Their healthy seedling crops are proof their Marine Reserve concept works, and the team are hopeful that their idea might itself grow into a new form of farming to benefit people around the world.

Through the NXplorers programme, we managed to launch the project and establish its working mechanism. We then harnessed the energy and power of the sea along with the use of technology to achieve our project goals.

NXplorers participant, Oman

How This Project Contributes To The UN SDGs

3. Good health and well-being

Marine Reserve farming systems help everyone to include plenty of green.

7. Affordable and clean energy

The system uses renewable energy to power its systems and provide the energy for desalination.

12. Responsible consumption and production

Drip irrigation uses water more responsibly and sustainably.

Relocating crops to coastal areas avoids intensive use of energy and water on land.

14. Life below water

Marine Reserve farming systems make sustainable use of local marine habitats without reducing local marine resources.

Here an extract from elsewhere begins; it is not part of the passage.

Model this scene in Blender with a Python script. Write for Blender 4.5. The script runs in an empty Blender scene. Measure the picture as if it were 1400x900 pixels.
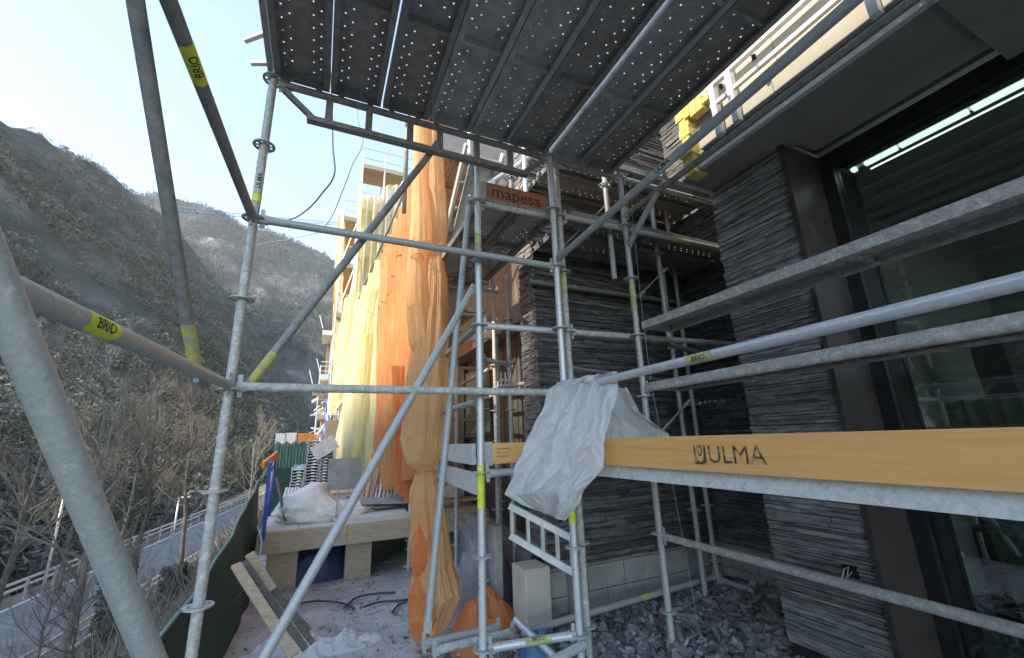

Diagram of the United Nations’ Sustainable Development Goals numbered in a large circle, each with a smaller diagram below to represent the specific Development Goal. All of the Development Goals are faded, apart from four of them:

3. Good health and well-being

7. Affordable and clean energy

12. Responsible consumption and production

14. Life below water

Within the circle there are three circles in a triangle formation reading ‘Energy’, ‘Water’ and ‘Food’, with arrows to show how they are all interconnected.